Saturday, February 8, 2014

Blogpost 5: 15 years later

For four posts, I've been working on the cases of bullying for kids. You know, the ones in schoolyards and places. I've also made one on cyberbullies. But what about the ones at work? Sure, adults may be more mature (they should be), there are a few exceptions where they do that in less subtle ways to those that deal more damage either to one's reputation or career. Sometimes, they don't even notice it.

Okay, I may not have experienced these types of bullying but it's still a pretty prominent example. In fact, there are about 54 million people being bullied at work. That's just for America, how about the rest of the world?



In Forbes.com's Ten signs you're being bullied at work by Allison van Dusen, the author states that 37% of workers, which is about 54 million people, have been bullied at work. The author states that unless you're at the receiving end of all that, you may not notice it. Here's a picture slide post of it.

According to Allison, "Experts say there’s a general lack of awareness about the bullying and the types of behaviors the term encompasses. This often prevents people from realizing that a boss or co-worker is a bully. There’s also an element of personal shame involved." Yes, because often that person is a boss which which is hard to take action on. It may also be another co-worker, usually with friends/cohorts. Sometimes, the person may not even realize it as he may be filled with shame or that he may be thinking about what the bully just said. If this continues, the person may end up being manipulated and controlled by others. He should learn to see when bully takes place.




About.com Human resource segment's How to Deal with a Bully at Work by Susan Heathfield says that you know you’re working with a bully when that person constantly brings out your mistakes, spreads gossip around you or sabotage your work. Susan says that to deal with this, one must have courage to stand up to him. Also, one must not make himself a target as it will only encourage the bully. It involves confronting the bully on his actions and telling him how it affects your work.

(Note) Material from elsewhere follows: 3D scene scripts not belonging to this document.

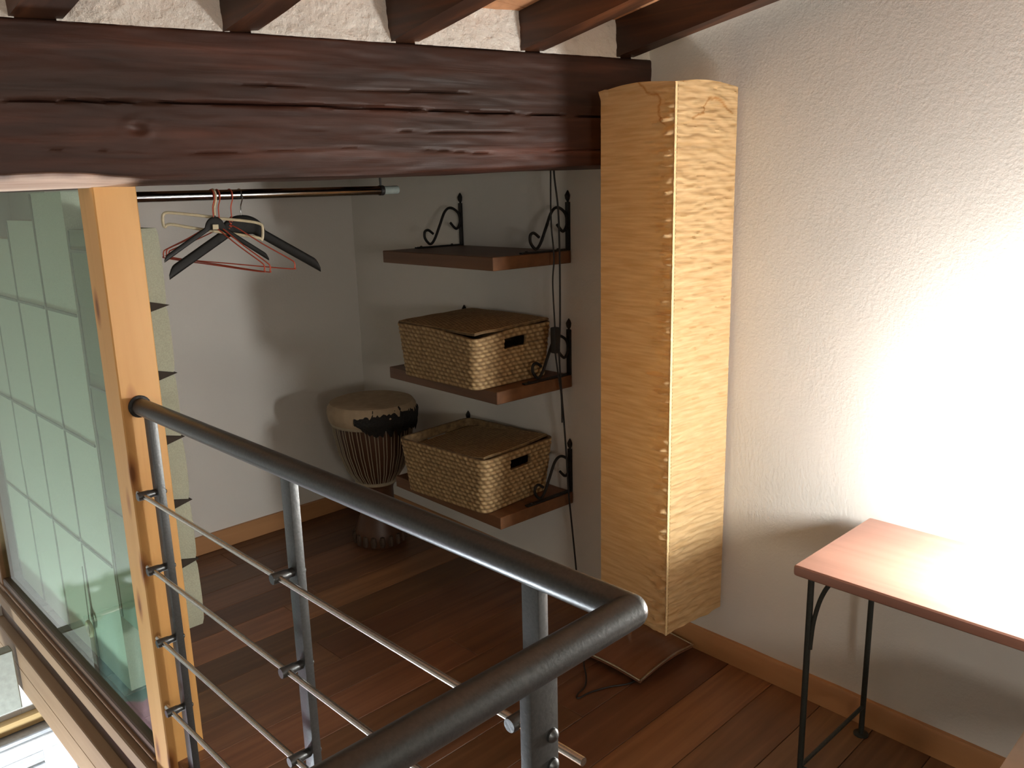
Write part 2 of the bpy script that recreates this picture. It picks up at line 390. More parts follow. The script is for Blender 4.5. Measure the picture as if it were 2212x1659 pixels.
for (a, c) in list(zip([r[1] for r in RXALL[4:-1]], [r[0] for r in RXALL[5:]])):
    yy = -.6
    while yy < 3.3:
        x0, x1, y0, y1 = a-.02, c+.02, yy+.003, yy+.152
        cs = [(x0, y0), (x1, y0), (x1, y1), (x0, y1)]
        MB().add([(x, y, ceilz(x, y)) for x, y in cs]+[(x, y, ceilz(x, y)+.02) for x, y in cs], [(0, 1, 2, 3), (4, 5, 6, 7), (0, 1, 5, 4), (1, 2, 6, 5), (2, 3, 7, 6), (3, 0, 4, 7)]).build('tile', M['tile'], ce, False)
        yy += .155
# ---- rafters
names = ['dark rafter at the far left end of the beam', 'dark rafter second from the left above the big beam', 'dark rafter in the middle above the big beam',
         'dark rafter second from the right above the big beam', 'black shadowed rafter lying against the white side wall']
def rafter(x0, x1, label):
    vs = []; fs = []; n = 60
    for i in range(n+1):
        y = -1.85+i*(5.2/n)
        for j, (x, up) in enumerate(((x0, 0), (x1, 0), (x1, 1), (x0, 1))):
            xx = x+.006*nz(y*2.3, x*9, j); zz = (ceilz(x, y) if up else raftz((x0+x1)/2, y)+.006*nz(y*3, x*7, 4))
            vs.append((xx, y, zz-.0005*up))
    # split faces with bevelled lower corners
    for i in range(n):
        for k in range(4): fs.append((i*4+k, i*4+(k+1) % 4, (i+1)*4+(k+1) % 4, (i+1)*4+k))
    fs += [(3, 2, 1, 0), tuple(n*4+k for k in range(4))]
    o = MB().add(vs, fs).build('rafter', M['rafter'], None, True, 40); tag(o, label, 'rafter', 'rafters of the sloping ceiling'); return o
for (a, c), l in zip(RX, names): rafter(a, c, l)
extra = ['dark rafter over the void, nearest the beam end', 'dark rafter over the void, second from the beam end', 'dark rafter over the void, third from the beam end', 'dark rafter over the void, fourth from the beam end', 'dark rafter over the void beside the far wall']
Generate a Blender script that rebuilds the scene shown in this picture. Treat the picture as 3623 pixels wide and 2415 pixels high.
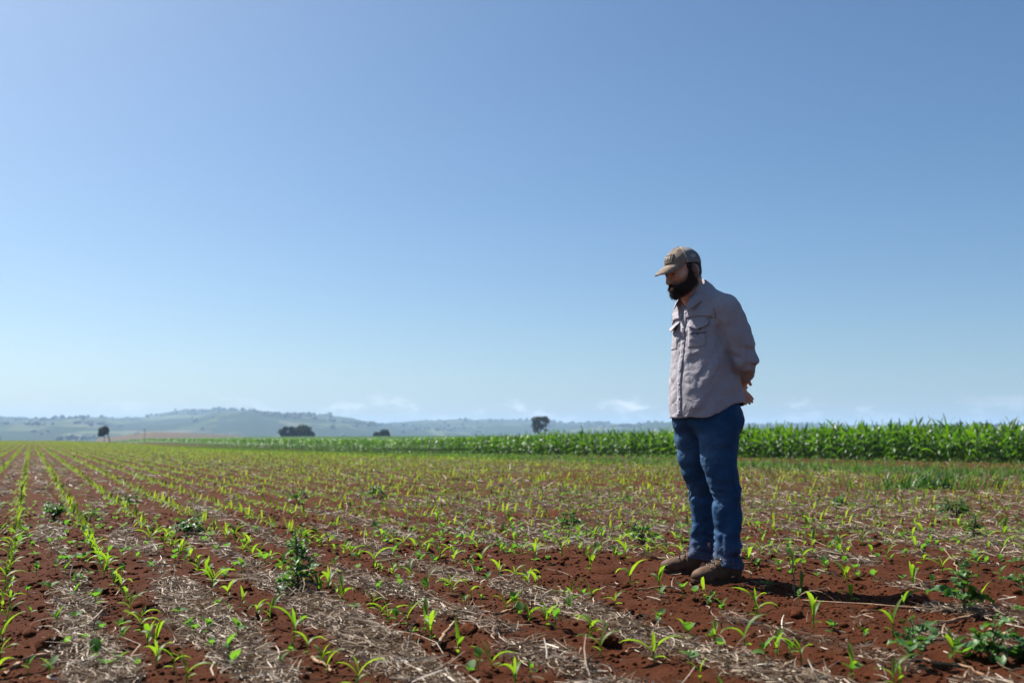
import bpy, bmesh, math, random
import numpy as np
from mathutils import Vector, Matrix, Euler
from mathutils.bvhtree import BVHTree

for o in list(bpy.data.objects):
    bpy.data.objects.remove(o)
SC = bpy.context.scene
COL = SC.collection
RNG = np.random.default_rng(7)
random.seed(7)
R = math.radians

# ------------------------------------------------------------------ camera
cam = bpy.data.cameras.new('camera')
cam.lens = 35.0
cam.sensor_width = 36.0
cam.clip_start = 0.1
cam.clip_end = 60000.0
cam.dof.use_dof = True
cam.dof.focus_distance = 5.3
cam.dof.aperture_fstop = 2.8
cam_o = bpy.data.objects.new('camera', cam)
COL.objects.link(cam_o)
cam_o.location = (0, 0, 0.76)
cam_o.rotation_euler = (R(90 + 5.52), 0, 0)
SC.camera = cam_o

# ------------------------------------------------------------------ sun, sky, exposure
SUN_AZ = R(-51.0)          # measured from the viewing direction (+Y) towards +X
SUN_EL = R(50.0)
SUN_DIR = Vector((math.sin(SUN_AZ) * math.cos(SUN_EL), math.cos(SUN_AZ) * math.cos(SUN_EL), math.sin(SUN_EL)))
sun = bpy.data.lights.new('sun', 'SUN')
sun.energy = 5.0
sun.angle = R(0.53)
sun.color = (1.0, 0.955, 0.88)
sun_o = bpy.data.objects.new('sun', sun)
COL.objects.link(sun_o)
sun_o.rotation_euler = SUN_DIR.to_track_quat('Z', 'Y').to_euler()
sun_o.location = (0, 0, 50)

SC.view_settings.view_transform = 'Standard'
SC.view_settings.look = 'None'
SC.view_settings.gamma = 1.0
SC.view_settings.use_curve_mapping = False
SC.view_settings.exposure = 1.13
SC.cycles.max_bounces = 6
SC.cycles.diffuse_bounces = 3
SC.cycles.glossy_bounces = 2
SC.cycles.transmission_bounces = 3
SC.cycles.transparent_max_bounces = 6
SC.cycles.volume_bounces = 1
SC.cycles.use_denoising = True
SC.cycles.caustics_reflective = False
SC.cycles.caustics_refractive = False

world = bpy.data.worlds.new('World')
SC.world = world
world.use_nodes = True
wn, wl = world.node_tree.nodes, world.node_tree.links
wn.clear()
w_out = wn.new('ShaderNodeOutputWorld')
w_bg = wn.new('ShaderNodeBackground')
w_bg.inputs['Strength'].default_value = 0.052
sky = wn.new('ShaderNodeTexSky')
sky.sky_type = 'NISHITA'
sky.sun_disc = False
sky.sun_elevation = SUN_EL
sky.sun_rotation = SUN_AZ
sky.altitude = 0.0
sky.air_density = 0.8
sky.dust_density = 1.5
sky.ozone_density = 2.2


def wmath(op, a=None, b=None, c=None, clamp=False):
    n = wn.new('ShaderNodeMath')
    n.operation = op
    n.use_clamp = clamp
    for i, v in enumerate((a, b, c)):
        if v is None:
            continue
        if isinstance(v, (int, float)):
            n.inputs[i].default_value = v
        else:
            wl.new(v, n.inputs[i])
    return n.outputs[0]


# low fair-weather cumulus just above the hills, part of the sky itself
w_tc = wn.new('ShaderNodeTexCoord')
w_sep = wn.new('ShaderNodeSeparateXYZ')
wl.new(w_tc.outputs['Generated'], w_sep.inputs[0])
az = wmath('ARCTAN2', w_sep.outputs['X'], w_sep.outputs['Y'])
el = wmath('ARCSINE', w_sep.outputs['Z'])
azd = wmath('MULTIPLY', az, 57.29578)
eld = wmath('MULTIPLY', el, 57.29578)
w_cmb = wn.new('ShaderNodeCombineXYZ')
wl.new(azd, w_cmb.inputs[0])
wl.new(wmath('MULTIPLY', eld, 2.4), w_cmb.inputs[1])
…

According to the Susan, "Remember: You’re the adult dealing with a tantrum. No wise parent gives in to a child’s fit because it just leads to more fits." This statement reminds me of a scene in a film called The Miracle Worker (a film about Helen Keller). A certain scene shows Helen's parents stop her tantrum by giving her candy and Anne (her caretaker) points out why they do this as they only encourage her to continue her tantrums. This gives her a mentality that people will give her something to pacify her. Thus this statement also applies.